Indubbiamente, pesano nella vicenda delle scorse settimane antiche divisioni, vecchie incapacità di capire i bisogni delle persone e semplice incompetenza. Tuttavia, la rete ne ha moltiplicato gli effetti. Quelle che erano contraddizioni con le quali un partito fino a qualche tempo fa avrebbe potuto convivere per altri anni, sono esplose portando ad una deflagrazione finale delle strutture di quel Partito.
Forse ha ragione, Concita De Gregorio quando dice che quello dell’altro ieri è l’ultimo atto della democrazia parlamentare. E forse, persino, Rodotà che della democrazia diretta ha denunciato i rischi sente, adesso, di aver cavalcato un fenomeno che affascina e fa paura. Ed ha torto Cacciari, hanno torto gloriosi scienziati della politica quando si limitano spocchiosi a rimproverare Grillo di non aver letto abbastanza. Mentre non è chiaro se lo stesso Barca, nel delineare la forma di un Partito del futuro, colga per intero la radicalità del cambiamento.
Va bene denunciare i rischi della democrazia diretta. Tuttavia è intellettualmente non onesto dimenticarsi quanto inefficace sia stata in questi anni la democrazia incrostata da rappresentanze che diventavano intermediazioni autoreferenziali. È oggettivamente possibile immaginare che una scelta online, aperta a tutti i contribuenti sulla base di curricula trasparenti, possa fare peggio di quello che succede oggi per la scelta di Presidenti e vertici di organizzazioni così nevralgiche come l’Autorità di vigilanza sugli appalti pubblici o la RAI? È sicuro Cacciari che la gente riesca a fare peggio di quanto hanno fatto in passato i Presidenti della Camera dei Deputati e del Senato, laddove oggi non è neppure possibile accedere ai profili dei dirigenti di organi di vigilanza così essenziali per controllarne la professionalità e l’assenza di conflitti di interessi con chi deve essere vigilato? Francamente questo tipo di considerazioni appaiono sempre di più tutt’altro che estremistiche. Usano solo un po’ di quel buon senso la cui scomparsa è oggi lamentata sul Corriere della Sera da due signori miti come Sergio Rizzo e Gian Antonio Stella.

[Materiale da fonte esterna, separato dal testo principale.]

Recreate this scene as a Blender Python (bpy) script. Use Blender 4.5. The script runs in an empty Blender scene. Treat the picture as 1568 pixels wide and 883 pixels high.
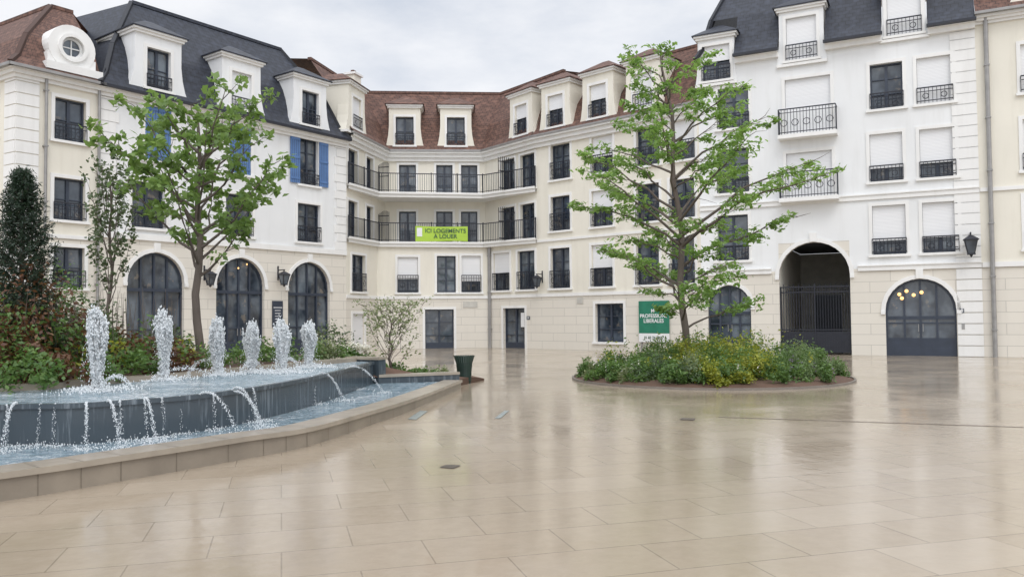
import bpy, math, random
import numpy as np
from mathutils import Vector, Matrix
random.seed(7); rng=np.random.default_rng(7)
S=bpy.context.scene
F=1230.0; CH=1.65
PITCH=math.atan(44/F); ROLL=math.radians(-0.5)
MR=Matrix.Rotation(math.radians(90)+PITCH,3,'X') @ Matrix.Rotation(ROLL,3,'Z')
cam=bpy.data.cameras.new('camera'); co=bpy.data.objects.new('camera',cam); S.collection.objects.link(co)
co.matrix_world=Matrix.Translation((0,0,CH)) @ MR.to_4x4()
cam.sensor_width=36; cam.lens=36*F/1568; cam.clip_end=2000; S.camera=co
S.view_settings.view_transform='Standard'; S.view_settings.look='None'; S.view_settings.exposure=0
def ray(px,py): return MR@Vector(((px-784)/F,(441-py)/F,-1))
def P(px,Y):
    r=ray(px,485); return Vector((r.x/r.y*Y,Y))
def G(px,py,z=0.0):
    r=ray(px,py); t=(z-CH)/r.z; return Vector((r.x*t,r.y*t))
# ---------------- materials
def newmat(name):
    m=bpy.data.materials.new(name); m.use_nodes=True; nt=m.node_tree
    return m,nt,nt.nodes['Principled BSDF']
def L(nt,a,b): nt.links.new(a,b)
def mixc(nt,fac,a,b,mode='MIX'):
    n=nt.nodes.new('ShaderNodeMixRGB'); n.blend_type=mode
    for i,v in enumerate((fac,a,b)):
        if hasattr(v,'is_output'): L(nt,v,n.inputs[i])
        elif i==0: n.inputs[0].default_value=v
        else: n.inputs[i].default_value=(*v,1)
    return n.outputs[0]
def noise(nt,vec,scale,detail=4,rough=.55):
    n=nt.nodes.new('ShaderNodeTexNoise'); n.inputs['Scale'].default_value=scale; n.inputs['Detail'].default_value=detail; n.inputs['Roughness'].default_value=rough
    if vec is not None: L(nt,vec,n.inputs['Vector'])
    return n.outputs['Fac']
def mapr(nt,v,a,b,c,d):
    n=nt.nodes.new('ShaderNodeMapRange'); L(nt,v,n.inputs[0])
    for i,x in enumerate((a,b,c,d)): n.inputs[i+1].default_value=x
    return n.outputs[0]
def pos(nt): return nt.nodes.new('ShaderNodeNewGeometry').outputs['Position']
def uvn(nt): return nt.nodes.new('ShaderNodeTexCoord').outputs['UV']
def bump(nt,bs,h,s=.3,d=.02):
    n=nt.nodes.new('ShaderNodeBump'); n.inputs['Strength'].default_value=s; n.inputs['Distance'].default_value=d
    L(nt,h,n.inputs['Height']); L(nt,n.outputs[0],bs.inputs['Normal'])
def scalev(nt,vec,s,rot=0):
    n=nt.nodes.new('ShaderNodeMapping'); n.inputs['Scale'].default_value=s; n.inputs['Rotation'].default_value=(0,0,rot); L(nt,vec,n.inputs['Vector']); return n.outputs[0]
def brick(nt,vec,w,h,mortar,c1,c2,cm,off=.5):
    n=nt.nodes.new('ShaderNodeTexBrick'); L(nt,vec,n.inputs['Vector']); n.inputs['Scale'].default_value=1
    n.inputs['Brick Width'].default_value=w; n.inputs['Row Height'].default_value=h; n.inputs['Mortar Size'].default_value=mortar
    n.inputs['Color1'].default_value=(*c1,1); n.inputs['Color2'].default_value=(*c2,1); n.inputs['Mortar'].default_value=(*cm,1)
    n.inputs['Mortar Smooth'].default_value=.2; n.offset=off
    return n
def plain(name,c,rough=.6,metal=0,var=.12,nscale=3):
    m,nt,b=newmat(name); p=pos(nt); f=noise(nt,p,nscale)
    c2=tuple(x*(1-var*2) for x in c)
    L(nt,mixc(nt,mapr(nt,f,.3,.7,0,1),c2,c),b.inputs['Base Color']); b.inputs['Roughness'].default_value=rough; b.inputs['Metallic'].default_value=metal
    return m
def plaster(name,c,joint=False):
    m,nt,b=newmat(name); p=pos(nt)
    f=noise(nt,p,.5,5); f2=noise(nt,scalev(nt,p,(3,3,.35)),1.2,4)
    base=mixc(nt,mapr(nt,f,.3,.75,0,1),tuple(x*.92 for x in c),c)
    base=mixc(nt,mapr(nt,f2,.50,.85,0,.35),base,(c[0]*.72,c[1]*.71,c[2]*.68))
    if joint:
        br=brick(nt,uvn(nt),1.5,.42,.012,c,tuple(x*.955 for x in c),tuple(x*.70 for x in c))
        base=mixc(nt,1.0,mixc(nt,.5,(1,1,1),base),br.outputs['Color'],'MULTIPLY')
        bump(nt,b,br.outputs['Fac'],-.4,.02)
    else:
        bump(nt,b,noise(nt,p,60,3),.12,.01)
    L(nt,base,b.inputs['Base Color']); b.inputs['Roughness'].default_value=.85
    return m
M={}
M['white']=plaster('white_plaster',(.79,.795,.79))
M['cream']=plaster('cream_plaster',(.785,.745,.645))
M['stone']=plaster('limestone_base',(.80,.765,.70),True)
M['trim']=plaster('trim_stone',(.82,.81,.785))
M['shut']=plain('blue_shutter',(.10,.20,.42),.5)
M['frame']=plain('window_frame',(.035,.046,.07),.4)
M['wframe']=plain('white_frame',(.75,.75,.74),.4)
M['iron']=plain('wrought_iron',(.018,.02,.03),.45)
M['pipe']=plain('zinc_pipe',(.34,.33,.32),.4,.3)
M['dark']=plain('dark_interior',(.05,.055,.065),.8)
M['door']=plain('grey_door',(.55,.53,.48),.6)
def roller():
    m,nt,b=newmat('roller_shutter'); br=brick(nt,uvn(nt),50,.055,.006,(.80,.80,.80),(.77,.77,.77),(.6,.6,.61)); L(nt,br.outputs['Color'],b.inputs['Base Color']); b.inputs['Roughness'].default_value=.5; return m
M['roller']=roller()
def glass():
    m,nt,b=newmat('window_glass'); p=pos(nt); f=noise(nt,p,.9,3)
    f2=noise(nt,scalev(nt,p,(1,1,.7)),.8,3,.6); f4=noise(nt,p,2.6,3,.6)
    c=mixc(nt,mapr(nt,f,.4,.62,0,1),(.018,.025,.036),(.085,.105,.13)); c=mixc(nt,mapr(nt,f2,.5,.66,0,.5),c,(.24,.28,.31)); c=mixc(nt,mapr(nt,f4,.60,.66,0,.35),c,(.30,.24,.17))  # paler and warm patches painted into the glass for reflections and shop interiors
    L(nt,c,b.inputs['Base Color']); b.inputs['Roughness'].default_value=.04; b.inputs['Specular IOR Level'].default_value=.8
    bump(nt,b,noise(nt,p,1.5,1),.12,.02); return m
M['glass']=glass()
def roofm(name,c1,c2,cm,w,h,rough):
    m,nt,b=newmat(name); u=uvn(nt); br=brick(nt,u,w,h,.018,c1,c2,cm)
    f=noise(nt,u,.7,5); col=mixc(nt,mapr(nt,f,.3,.7,0,.45),br.outputs['Color'],tuple(x*.55 for x in c1))
    f2=noise(nt,scalev(nt,u,(4,4.5,1)),1,0); col=mixc(nt,mapr(nt,f2,.45,.8,0,.6),col,tuple(min(1,x*1.6) for x in c2))
    L(nt,col,b.inputs['Base Color']); b.inputs['Roughness'].default_value=rough; bump(nt,b,br.outputs['Fac'],-.7,.03); return m
M['tile']=roofm('clay_tiles',(.115,.058,.043),(.15,.078,.056),(.05,.028,.022),.2,.17,.8)
M['slate']=roofm('slate_tiles',(.018,.022,.034),(.027,.032,.047),(.008,.009,.013),.27,.2,.6)
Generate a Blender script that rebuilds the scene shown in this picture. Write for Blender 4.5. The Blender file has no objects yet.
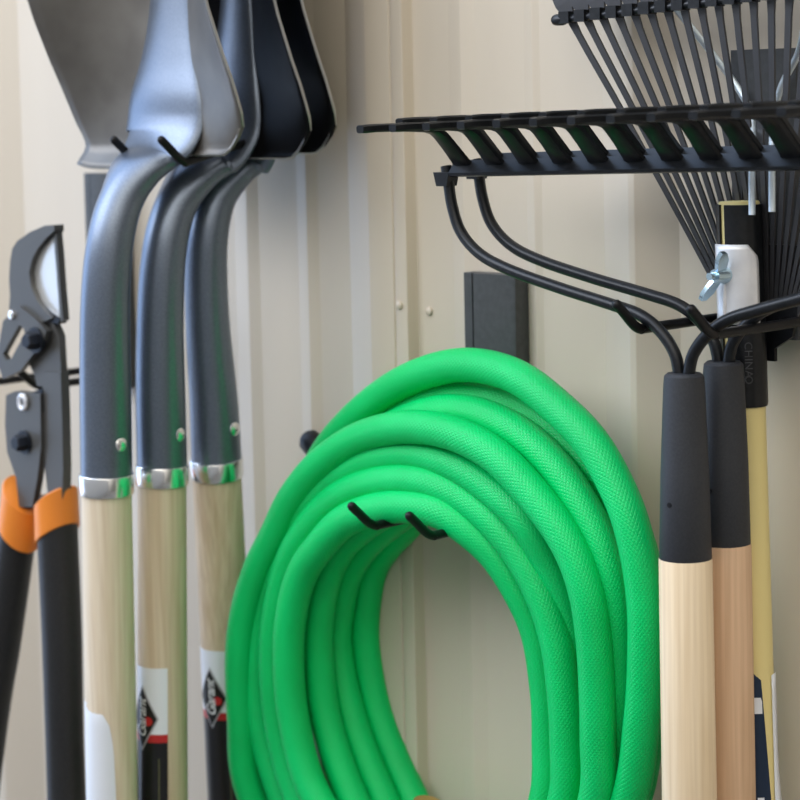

Napolitano è uomo d’onore e non è più neppure il caso di premettere ciò a qualsiasi ragionamento. Ma la dipendenza di una intera società da un uomo che ha un anno in più della regina Elisabetta è una umiliazione. E lui, il grande nonno d’Italia, rischia in questo contesto di essere il coperchio messo su una pentola a pressione. Motivo per il quale da persona saggia interpreterà questo ritorno come assolutamente eccezionale e destinato a durare il tempo di accompagnare il sistema ad una transizione che deve essere veloce.
La verità è che siamo in presenza di una discontinuità tecnologica, di una di quelle novità alle quali lo stesso Marx attribuiva la forza di poter modificare tutte le strutture e le infrastrutture di una società, compresi i processi attraverso i quali si formano decisioni collettive. Grillo, da solo, non è la soluzione e sicuramente a Casaleggio manca la sistematizzazione di una teoria di ciò che sta succedendo. È certo però che tornare indietro all’autorevolezza di un Presidente della Repubblica formatosi nella Guerra Fredda non può essere la soluzione, anche se era giusto, forse, prendere tempo per non essere travolti.
Di sicuro, però, la crisi è anche mutazione e mai lo è stata come in questo caso. È una crisi profonda che non è solo italiana o del PD. E, paradossalmente, l’Italia sta facendo da laboratorio per il resto del mondo occidentale che inventò la democrazia.